Metropolitan News-Enterprise

 

Wednesday, March 22, 2017

 

Page 1

 

Ninth Circuit Holds:

No Right to Provide TV Shows Over the Internet

Three-Judge Panel Holds That Services Providing Access to Copyrighted Programs Are Not ‘Cable’ Services Exempt From Liability for Infringing by Paying a Fee

 

By a MetNews Staff Writer

 

A service that records copyrighted television shows that are broadcast over the air and provides them to paying subscribers over the Internet are not “cable companies” which are privileged to engage in retransmission if they pay a statutory fee, the Ninth U.S. Circuit Court of Appeals held yesterday.

 Writing for a three-member panel, Judge Diarmuid F. O’Scannlain noted that under the Copyright Act of 1976, a cable company is entitled to a “compulsory license” entitling it to transmit copyrighted works. He said:

“So long as the cable system pays a statutory fee to the Copyright Office and complies with certain other regulations, it is protected from infringement liability….Compulsory licenses are highly coveted, in no small part because, according to the Copyright Office, the royalty payments the Act requires cable companies to pay are “de minimis” when compared to the gross receipts and revenues the cable industry collects, a gap suggesting that the government-set rates fall well below market levels.”

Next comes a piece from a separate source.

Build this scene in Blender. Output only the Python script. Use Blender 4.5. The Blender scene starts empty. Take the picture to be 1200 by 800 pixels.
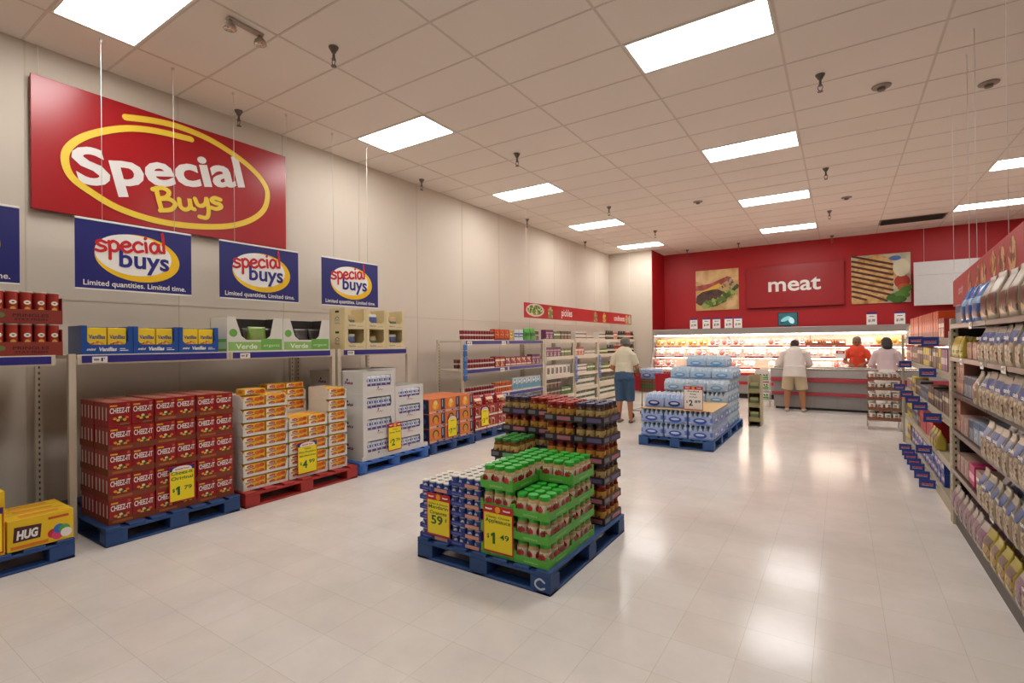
import bpy, bmesh, math, random
from mathutils import Matrix, Vector
random.seed(11)
SC = bpy.context.scene
COL = SC.collection
PI = math.pi

# ------------------------------------------------------------------ camera
YAW, PITCH, ROLL, FPX = -0.5801, 0.0031, -0.0105, 587.34
CAM = Vector((5.305, -3.16, 1.5))
fw = Vector((math.sin(YAW) * math.cos(PITCH), math.cos(YAW) * math.cos(PITCH), math.sin(PITCH)))
r0 = Vector((math.cos(YAW), -math.sin(YAW), 0))
u0 = r0.cross(fw)
cr = math.cos(ROLL) * r0 + math.sin(ROLL) * u0
cu = -math.sin(ROLL) * r0 + math.cos(ROLL) * u0
cd = bpy.data.cameras.new('camera')
cam = bpy.data.objects.new('camera', cd)
COL.objects.link(cam)
cam.matrix_world = Matrix(((cr.x, cu.x, -fw.x, CAM.x), (cr.y, cu.y, -fw.y, CAM.y), (cr.z, cu.z, -fw.z, CAM.z), (0, 0, 0, 1)))
cd.sensor_width = 36.0
cd.lens = FPX / 1200.0 * 36.0
cd.clip_start = 0.05
cd.clip_end = 100
SC.camera = cam

# ------------------------------------------------------------------ world, exposure
w = bpy.data.worlds.new('world')
SC.world = w
w.use_nodes = True
w.node_tree.nodes['Background'].inputs[0].default_value = (0.9, 0.85, 0.8, 1)
w.node_tree.nodes['Background'].inputs[1].default_value = 0.3
vs = SC.view_settings
vs.view_transform = 'Standard'
vs.look = 'None'
vs.gamma = 1
vs.use_curve_mapping = False
vs.exposure = 0.98
LAMP_STRENGTH = 10.0          # the troffers in the ceiling
CASE_STRENGTH = 9.0          # the tubes inside the meat case
SC.cycles.use_denoising = True
SC.cycles.max_bounces = 7
SC.cycles.diffuse_bounces = 5
SC.cycles.glossy_bounces = 3
SC.cycles.transmission_bounces = 4
SC.cycles.sample_clamp_indirect = 6

# ------------------------------------------------------------------ materials
def lin(h):
    v = [int(h[i:i + 2], 16) / 255 for i in (0, 2, 4)]
    return tuple(x / 12.92 if x <= 0.04045 else ((x + 0.055) / 1.055) ** 2.4 for x in v) + (1,)
MATS = {}
def mat(h, rough=0.5, metal=0.0, noise=0.05, scale=12.0, emit=0.0, trans=0.0, bump=0.0, coat=0.0):
    key = (h, rough, metal, noise, scale, emit, trans, bump, coat)
    if key in MATS:
        return MATS[key]
    m = bpy.data.materials.new('m_' + h)
    m.use_nodes = True
    nt = m.node_tree
    b = nt.nodes['Principled BSDF']
    c = lin(h)
    b.inputs['Base Color'].default_value = c
    b.inputs['Roughness'].default_value = rough
    b.inputs['Metallic'].default_value = metal
    b.inputs['Transmission Weight'].default_value = trans
    b.inputs['Coat Weight'].default_value = coat
    if emit:
        b.inputs['Emission Color'].default_value = c
        b.inputs['Emission Strength'].default_value = emit
    if noise:
        tc = nt.nodes.new('ShaderNodeTexCoord')
        nz = nt.nodes.new('ShaderNodeTexNoise')
        nz.inputs['Scale'].default_value = scale
        nt.links.new(tc.outputs['Object'], nz.inputs['Vector'])
        mx = nt.nodes.new('ShaderNodeMix')
        mx.data_type = 'RGBA'
        mx.inputs['A'].default_value = tuple(x * (1 - noise) for x in c[:3]) + (1,)
        mx.inputs['B'].default_value = tuple(min(1, x * (1 + noise)) for x in c[:3]) + (1,)
        nt.links.new(nz.outputs['Fac'], mx.inputs['Factor'])
        nt.links.new(mx.outputs['Result'], b.inputs['Base Color'])
        if bump:
            bp = nt.nodes.new('ShaderNodeBump')
            bp.inputs['Strength'].default_value = bump
            bp.inputs['Distance'].default_value = 0.02
            nt.links.new(nz.outputs['Fac'], bp.inputs['Height'])
            nt.links.new(bp.outputs['Normal'], b.inputs['Normal'])
    MATS[key] = m
    return m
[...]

The issue was whether FilmOn X, which provides copyrighted works via the Internet, qualifies as a cable company. An action was brought by Fox and other broadcasting companies seeking a determination that it does not meet the criteria.

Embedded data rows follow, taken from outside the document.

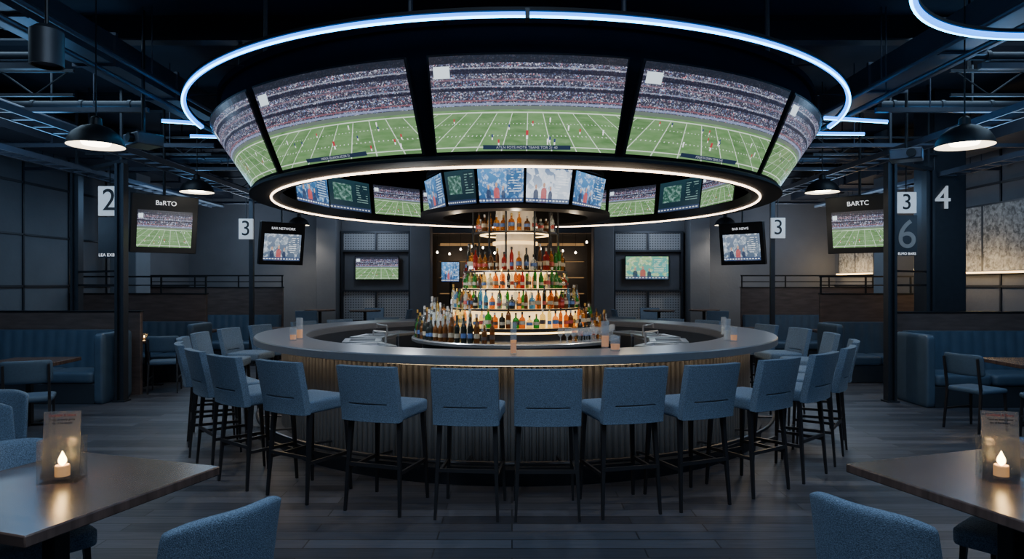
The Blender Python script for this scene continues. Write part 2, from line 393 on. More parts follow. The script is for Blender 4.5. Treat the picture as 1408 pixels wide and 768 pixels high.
# ------------------------------------------------------------------ room shell
ZC=4.6;YB=16.2
struct(MB().box((0,8,-.05),(16.4,22.4,.1)).obj('floor',mFloor))
struct(MB().box((0,8,ZC+.05),(16.4,22.4,.1)).obj('ceiling',mCeil))
def wallp(n,c,d): return struct(MB().box(c,d).obj(n,mConc))
wallp('wall_left',(-8.1,8,ZC/2),(.2,22,ZC))
wallp('wall_right',(8.1,8,ZC/2),(.2,22,ZC))
wallp('wall_front',(0,-3.1,ZC/2),(16.4,.2,ZC))
wallp('wall_back',(0,19.1,ZC/2),(16.4,.2,ZC))
wallp('wall_back_left',(-5.1,YB+.1,ZC/2),(5.8,.2,ZC))
wallp('wall_back_right',(5.1,YB+.1,ZC/2),(5.8,.2,ZC))
wallp('wall_back_lintel',(0,YB+.1,3.75),(4.4,.2,1.7))
k=1
for sx in(-1,1):
    mb=MB()
    for y in(3,4.1,5.2,6.3,7.4,8.5,9.6,10.7,11.8,12.9,14.0): mb.box((sx*7.99,y,2.0),(.03,.03,4.0))
    mb.box((sx*7.99,9,3.3),(.03,14.4,.04)); mb.box((sx*7.99,9,1.6),(.03,14.4,.04)); mb.box((sx*7.99,9,2.45),(.03,14.4,.03))
    struct(mb.obj('trim_%d'%k,mDark));k+=1
    struct(MB().box((sx*7.985,8,.06),(.03,16,.12)).obj('baseboard_'+('left' if sx<0 else 'right'),mDark))

def column(x,y,w,d,label='square grey concrete column',mat=None):
    mb=MB().box((0,0,ZC/2),(w,d,ZC));mb.box((0,0,.08),(w+.04,d+.04,.16))
    return tag(mb.obj('column',mat or mConc,loc=(x,y,0),bevel=.015),label,'column',group='concrete columns')
for px in(-4.45,-2.2,2.2,4.5): column(px,YB-.28,.48,.5)
column(6.66,10.2,.5,.5,'dark square column carrying a white numeral',mDark); column(-7.4,12.7,.5,.5); column(7.4,12.7,.5,.5)

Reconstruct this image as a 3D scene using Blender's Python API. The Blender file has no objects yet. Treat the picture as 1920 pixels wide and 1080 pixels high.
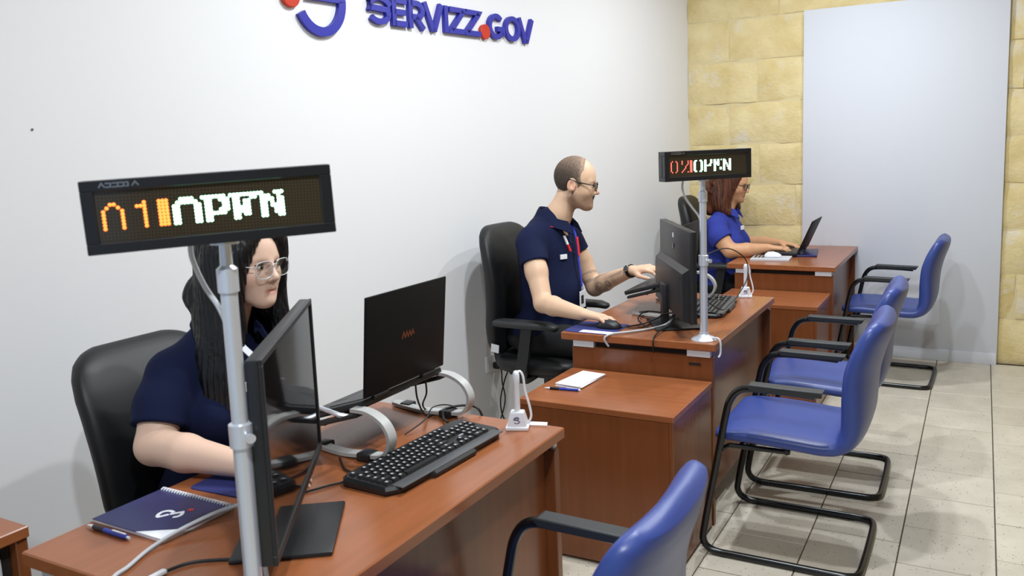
import bpy, bmesh, math, random
import numpy as np
from mathutils import Vector, Matrix, noise as mnoise

random.seed(7)
SC = bpy.context.scene
COL = SC.collection
R = math.radians
YB = 5.892                      # face of the stone wall at the far end
WANG = R(8.0)                   # the white wall runs 8 degrees off the desk row

# ------------------------------------------------------------------ camera
def cam_axes(yaw, pitch, roll):
    cy, sy, cp, sp = math.cos(yaw), math.sin(yaw), math.cos(pitch), math.sin(pitch)
    f = Vector((-sy*cp, cy*cp, -sp)); r = Vector((cy, sy, 0)); u = r.cross(f)
    return math.cos(roll)*r+math.sin(roll)*u, -math.sin(roll)*r+math.cos(roll)*u, f
cr, cu, cf = cam_axes(0.487708, 0.136099, -0.034854)
cam = bpy.data.cameras.new('camera'); camo = bpy.data.objects.new('camera', cam); COL.objects.link(camo)
camo.matrix_world = Matrix(((cr.x, cu.x, -cf.x, 1.893), (cr.y, cu.y, -cf.y, 0.0), (cr.z, cu.z, -cf.z, 1.48), (0, 0, 0, 1)))
cam.sensor_width = 36.0; cam.lens = 1566.25/1920*36
cam.shift_x = (960-1014.39)/1920; cam.shift_y = (485.36-540)/1920
cam.clip_start = 0.05
cam.dof.use_dof = True; cam.dof.focus_distance = 3.75; cam.dof.aperture_fstop = 7.0
SC.camera = camo

# ------------------------------------------------------------------ world, lights, exposure
world = bpy.data.worlds.new('world'); SC.world = world; world.use_nodes = True
bg = world.node_tree.nodes['Background']
bg.inputs[0].default_value = (0.58, 0.77, 1.0, 1); bg.inputs[1].default_value = 0.5
def lamp(x, y, z, power, size, col=(0.90, 0.955, 1.0)):
    l = bpy.data.lights.new('downlight', 'AREA'); l.shape = 'DISK'; l.size = size; l.energy = power; l.color = col
    o = bpy.data.objects.new('downlight', l); COL.objects.link(o); o.location = (x, y, z); return o
LAMPS = [(1.75, 0.25, 2.96, 32, .09), (1.50, -.10, 2.96, 15, .09), (0.85, 2.60, 2.96, 26, .09), (1.30, 2.30, 2.96, 22, .09), (1.10, 4.55, 2.96, 22, .09), (1.70, 4.20, 2.96, 19, .09)]
for a in LAMPS: lamp(*a)
SC.view_settings.view_transform = 'Standard'; SC.view_settings.look = 'None'
SC.view_settings.gamma = 1.0; SC.view_settings.use_curve_mapping = False
SC.view_settings.exposure = 0.32

# ------------------------------------------------------------------ materials
MATS = {}
def srgb(r, g, b):
    f = lambda c: (c/255/12.92) if c/255 <= .04045 else ((c/255+.055)/1.055)**2.4
    return (f(r), f(g), f(b))
def newmat(name):
    m = bpy.data.materials.new(name); m.use_nodes = True; MATS[name] = m
    nt = m.node_tree; return m, nt, nt.nodes['Principled BSDF']
def N(nt, t, **kw):
    n = nt.nodes.new(t)
    for k, v in kw.items(): setattr(n, k, v)
    return n
def mat(name, col, rough=.5, metal=0, spec=.5, bump=0, bscale=300, var=0, vscale=20, coat=0):
    m, nt, b = newmat(name)
    b.inputs['Base Color'].default_value = (*col, 1); b.inputs['Roughness'].default_value = rough
    b.inputs['Metallic'].default_value = metal; b.inputs['Specular IOR Level'].default_value = spec
    if coat: b.inputs['Coat Weight'].default_value = coat; b.inputs['Coat Roughness'].default_value = .15
    tc = N(nt, 'ShaderNodeTexCoord')
    if var:
        nz = N(nt, 'ShaderNodeTexNoise'); nz.inputs['Scale'].default_value = vscale; nz.inputs['Detail'].default_value = 4
        nt.links.new(tc.outputs['Object'], nz.inputs['Vector'])
        mx = N(nt, 'ShaderNodeMix', data_type='RGBA')
        mx.inputs[6].default_value = (*[max(0, c*(1-var)) for c in col], 1); mx.inputs[7].default_value = (*[min(1, c*(1+var)) for c in col], 1)
        nt.links.new(nz.outputs['Fac'], mx.inputs[0]); nt.links.new(mx.outputs[2], b.inputs['Base Color'])
    if bump:
        nb = N(nt, 'ShaderNodeTexNoise'); nb.inputs['Scale'].default_value = bscale; nb.inputs['Detail'].default_value = 3
        nt.links.new(tc.outputs['Object'], nb.inputs['Vector'])
        bp = N(nt, 'ShaderNodeBump'); bp.inputs['Strength'].default_value = bump; bp.inputs['Distance'].default_value = .002
        nt.links.new(nb.outputs['Fac'], bp.inputs['Height']); nt.links.new(bp.outputs[0], b.inputs['Normal'])
    return m
def emit(name, col, s):
    m, nt, b = newmat(name)
    b.inputs['Base Color'].default_value = (*col, 1); b.inputs['Emission Color'].default_value = (*col, 1); b.inputs['Emission Strength'].default_value = s
    return m
def wood(name, col, axis):
    m, nt, b = newmat(name)
    tc = N(nt, 'ShaderNodeTexCoord'); mp = N(nt, 'ShaderNodeMapping')
    sc = [26, 26, 26]; sc[axis] = 1.6; mp.inputs['Scale'].default_value = sc
    nz = N(nt, 'ShaderNodeTexNoise'); nz.inputs['Scale'].default_value = 1.6; nz.inputs['Detail'].default_value = 6; nz.inputs['Distortion'].default_value = .4
    n2 = N(nt, 'ShaderNodeTexNoise'); n2.inputs['Scale'].default_value = 3.5; n2.inputs['Detail'].default_value = 3
    rp = N(nt, 'ShaderNodeValToRGB'); e = rp.color_ramp.elements
    e[0].position = .28; e[0].color = (*[c*.82 for c in col], 1); e[1].position = .72; e[1].color = (*[c*1.13 for c in col], 1)
    ad = N(nt, 'ShaderNodeMix', data_type='FLOAT'); ad.inputs[0].default_value = .38
    L = nt.links.new
    L(tc.outputs['Object'], mp.inputs[0]); L(mp.outputs[0], nz.inputs['Vector']); L(tc.outputs['Object'], n2.inputs['Vector'])
    L(nz.outputs['Fac'], ad.inputs[2]); L(n2.outputs['Fac'], ad.inputs[3]); L(ad.outputs[0], rp.inputs[0]); L(rp.outputs[0], b.inputs['Base Color'])
    b.inputs['Roughness'].default_value = .26; b.inputs['Specular IOR Level'].default_value = .5
    return m
CH = srgb(148, 88, 53)
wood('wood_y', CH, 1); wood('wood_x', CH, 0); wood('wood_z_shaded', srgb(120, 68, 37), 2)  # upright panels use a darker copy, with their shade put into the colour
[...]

O’Scannlain expressed uncertainty as to Congress’s intent in defining “cable system” in §111 of the Copyright Act. That act provides:

“A ‘cable system’ is a facility, located in any State, territory, trust territory, or possession of the United States, that in whole or in part receives signals transmitted or programs broadcast by one or more television broadcast  stations licensed by the Federal Communications Com­mission, and makes secondary transmissions of such signals or programs by wires, cables, microwave, or other communications channels to subscribing members of the public who pay for such service.”

The jurist wrote:

“FilmOn and other Internet-based retransmission services are neither clearly eligible nor clearly ineligible for the compulsory license §111 makes available to ‘cable systems.’ The Copyright Office says they are not eligible. Because the Office’s views are persuasive, and because they are reasonable, we defer to them.”

The case is Fox Television Stations, Inc. v. Aereokiller, LLC, 15-56420.